To return to Weird Al Yankovic, it speaks to his high musical standards that the pop artists he makes fun of tend to like him. At the beginning, Doug Feiger of the Knack gave his blessing to the parody of “My Sharona,” unfazed at the title “My Bologna.” In an interview, DEVO’s Mark Mothersbaugh described first hearing “Dare to be Stupid,” an affectionate riff on DEVO’s sound, and being both amazed and depressed by how well Yankovic had nailed it. “I was in shock,” Mothersbaugh said. “It was the most beautiful thing I had ever heard… I hate him for it, basically.”
Something else satisfying about Yankovic is that he himself cannot be mocked: not anymore, not successfully. As this rare misstep from the Onion showed in 1999, jeering at such a goofy, good-natured and undeniably smart entertainer just makes you look mean, joyless. By contrast, 30 Rock got it right in an episode with Yankovic as guest star – he hits with his parody of Jenna’s earnest song, and again by creating an earnest version of a song about farts which she wrote expressly to thwart him. Weird Al seems to have moved past any disdain past parodists may have shown for musical trends, and instead is just declaring that life can be one big cartoon, if that’s what you want it to be.

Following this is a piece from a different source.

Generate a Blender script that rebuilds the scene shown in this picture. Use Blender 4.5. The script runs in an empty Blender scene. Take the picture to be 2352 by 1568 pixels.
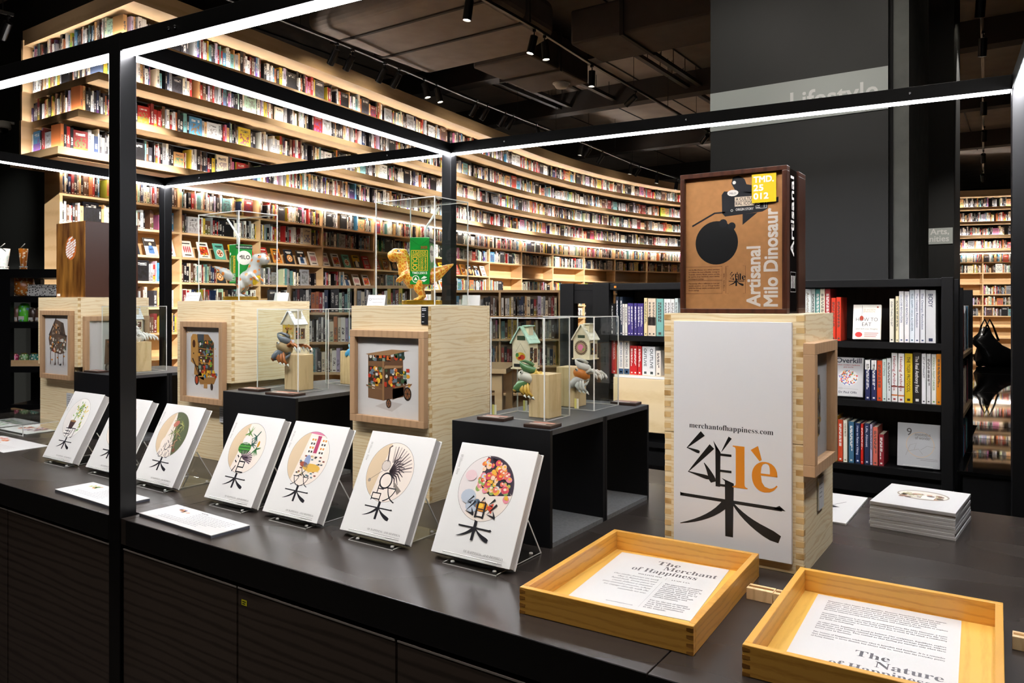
import bpy, math, random
from mathutils import Vector, Matrix
random.seed(11)
sc = bpy.context.scene
col = sc.collection
PI = math.pi
R = math.radians
EYE, TZ, BT = 1.62, 0.90, 0.5978

# ---------------------------------------------------------------- camera
cd = bpy.data.cameras.new('camera')
cam = bpy.data.objects.new('camera', cd)
col.objects.link(cam)
cam.location = (0, 0, EYE)
cam.rotation_euler = (PI/2, 0, BT)
cd.sensor_width = 36.0
cd.lens = 1752/2352*36
cd.shift_y = -(784-697)/2352
cd.clip_start = 0.05
cd.clip_end = 200
sc.camera = cam
# ---------------------------------------------------------------- world, exposure
w = bpy.data.worlds.new('world')
sc.world = w
w.use_nodes = True
w.node_tree.nodes['Background'].inputs[0].default_value = (1.0, 0.93, 0.84, 1)
w.node_tree.nodes['Background'].inputs[1].default_value = 0.035
sc.view_settings.view_transform = 'Standard'
sc.view_settings.look = 'None'
sc.view_settings.exposure = 1.4
sc.view_settings.gamma = 1.0
sc.view_settings.use_curve_mapping = False
STRIP = 28.0        # display frame LED strips
TIERLED = 22.0      # strips in the wall tiers
CANOPYLED = 20.0    # strip under the lowest tier
SPOTW = 150.0        # track spot, watts

sc.cycles.max_bounces = 6
sc.cycles.diffuse_bounces = 3
sc.cycles.glossy_bounces = 3
sc.cycles.transmission_bounces = 4
sc.cycles.transparent_max_bounces = 24
sc.cycles.caustics_reflective = False
sc.cycles.caustics_refractive = False
sc.cycles.use_adaptive_sampling = True
sc.cycles.adaptive_threshold = 0.04
sc.cycles.sample_clamp_indirect = 4.0

# ---------------------------------------------------------------- helpers
def lin(h):
    if not isinstance(h, str):
        return tuple(h)[:3]
    h = h.lstrip('#')
    o = []
    for i in (0, 2, 4):
        c = int(h[i:i+2], 16)/255
        o.append(c/12.92 if c <= 0.04045 else ((c+0.055)/1.055)**2.4)
    return tuple(o)

def tag(o, label=None, cat=None, group=None, kind=None):
    if label: o['label'] = label
    if cat: o['category'] = cat
    if group: o['group'] = group
    if kind: o['kind'] = kind
    return o

def empty(name, loc=(0, 0, 0), rz=0, rx=0):
    o = bpy.data.objects.new(name, None)
    col.objects.link(o)
    o.location = loc
    o.rotation_euler = (rx, 0, rz)
    o.empty_display_size = 0.05
    return o

def thing(name, label, cat, loc=(0, 0, 0), rz=0, group=None, rx=0):
    return tag(empty(name, loc, rz, rx), label, cat, group)

def copy_tree(o, parent=None):
    c = o.copy()
    col.objects.link(c)
    c.parent = parent
    for ch in o.children:
        copy_tree(ch, c)
    return c

MATS = {}
def newmat(name):
    m = bpy.data.materials.new(name)
    m.use_nodes = True
    MATS[name] = m
    return m, m.node_tree.nodes, m.node_tree.links, m.node_tree.nodes['Principled BSDF']

def mat(name, c=None, rough=0.5, metal=0.0, noise=0.0, nscale=30.0, bump=0.0, coat=0.0, spec=None, emit=None, es=1.0):
    if name in MATS: return MATS[name]
    m, N, L, b = newmat(name)
    c = lin(c)
    b.inputs['Base Color'].default_value = (*c, 1)
    b.inputs['Roughness'].default_value = rough
    b.inputs['Metallic'].default_value = metal
    if coat: b.inputs['Coat Weight'].default_value = coat; b.inputs['Coat Roughness'].default_value = 0.08
    if spec is not None: b.inputs['Specular IOR Level'].default_value = spec
    if emit is not None:
        b.inputs['Emission Color'].default_value = (*lin(emit), 1)
        b.inputs['Emission Strength'].default_value = es
    if noise or bump:
        tc = N.new('ShaderNodeTexCoord'); nz = N.new('ShaderNodeTexNoise')
        nz.inputs['Scale'].default_value = nscale; nz.inputs['Detail'].default_value = 5
        L.new(tc.outputs['Object'], nz.inputs['Vector'])
        if noise:
            rp = N.new('ShaderNodeValToRGB')
            rp.color_ramp.elements[0].position = 0.3; rp.color_ramp.elements[1].position = 0.7
            rp.color_ramp.elements[0].color = (*[x*(1-noise) for x in c], 1)
            rp.color_ramp.elements[1].color = (*[min(1, x*(1+noise)) for x in c], 1)
            L.new(nz.outputs['Fac'], rp.inputs['Fac']); L.new(rp.outputs['Color'], b.inputs['Base Color'])
        if bump:
            bp = N.new('ShaderNodeBump'); bp.inputs['Strength'].default_value = bump; bp.inputs['Distance'].default_value = 0.002
            L.new(nz.outputs['Fac'], bp.inputs['Height']); L.new(bp.outputs['Normal'], b.inputs['Normal'])
    return m

def wood(name, c1, c2, scale=22.0, axis='Z', dist=5.0, rough=0.45, stretch=(0.35, 0.35, 1.0), fine=0.25, coat=0.0, rnd=True, lo=0.05, hi=0.45):
    if name in MATS: return MATS[name]
    m, N, L, b = newmat(name)
    tc = N.new('ShaderNodeTexCoord'); mp = N.new('ShaderNodeMapping')
    mp.inputs['Scale'].default_value = stretch
    L.new(tc.outputs['Object'], mp.inputs['Vector'])
    if rnd:
        oi = N.new('ShaderNodeObjectInfo'); vm = N.new('ShaderNodeVectorMath'); vm.operation = 'SCALE'
        vm.inputs[0].default_value = (7.1, 3.7, 9.3)
        L.new(oi.outputs['Random'], vm.inputs['Scale'])
        L.new(vm.outputs['Vector'], mp.inputs['Location'])
    wv = N.new('ShaderNodeTexWave'); wv.bands_direction = axis
    wv.inputs['Scale'].default_value = scale/6.0; wv.inputs['Distortion'].default_value = dist
    wv.inputs['Detail'].default_value = 3.0; wv.inputs['Detail Scale'].default_value = 1.2
    L.new(mp.outputs['Vector'], wv.inputs['Vector'])
    nz = N.new('ShaderNodeTexNoise'); nz.inputs['Scale'].default_value = scale*4; nz.inputs['Detail'].default_value = 6
    L.new(mp.outputs['Vector'], nz.inputs['Vector'])
    mx = N.new('ShaderNodeMix'); mx.data_type = 'FLOAT'; mx.inputs[0].default_value = fine
    L.new(wv.outputs['Fac'], mx.inputs[2]); L.new(nz.outputs['Fac'], mx.inputs[3])
    rp = N.new('ShaderNodeValToRGB'); e = rp.color_ramp.elements
    e[0].position = lo; e[1].position = hi
    e[0].color = (*lin(c2), 1); e[1].color = (*lin(c1), 1)
    L.new(mx.outputs[0], rp.inputs['Fac'])
    L.new(rp.outputs['Color'], b.inputs['Base Color'])
    b.inputs['Roughness'].default_value = rough
    if coat: b.inputs['Coat Weight'].default_value = coat
    bp = N.new('ShaderNodeBump'); bp.inputs['Strength'].default_value = 0.15; bp.inputs['Distance'].default_value = 0.001
    L.new(mx.outputs[0], bp.inputs['Height']); L.new(bp.outputs['Normal'], b.inputs['Normal'])
    return m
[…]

Many of these funny people are no longer with us. With the passing of Stan Freberg just a week ago at the time of this writing, there are fewer of his kind out there than ever. The traditions that inspired them – music-hall, vaudeville, Borscht Belt, Broadway – are hardly the robust cultural forces that once prevailed, so their own music will have to suffice as fuel for the next wave. I hope there is one. As mentioned above, many musical artists are funny, and many comedians are musical. I think that may be why relatively few people come into their own specifically as comedy musicians; they choose to be one or the other. But, also, it may be that in order to attain the status of legend in the genre (rather than just a flash in the Dr. Demento pan) you have to be so, so good. The ability to make people laugh is even rarer than the ability to make beautiful music – the combination of both, executed well, is cause for celebration.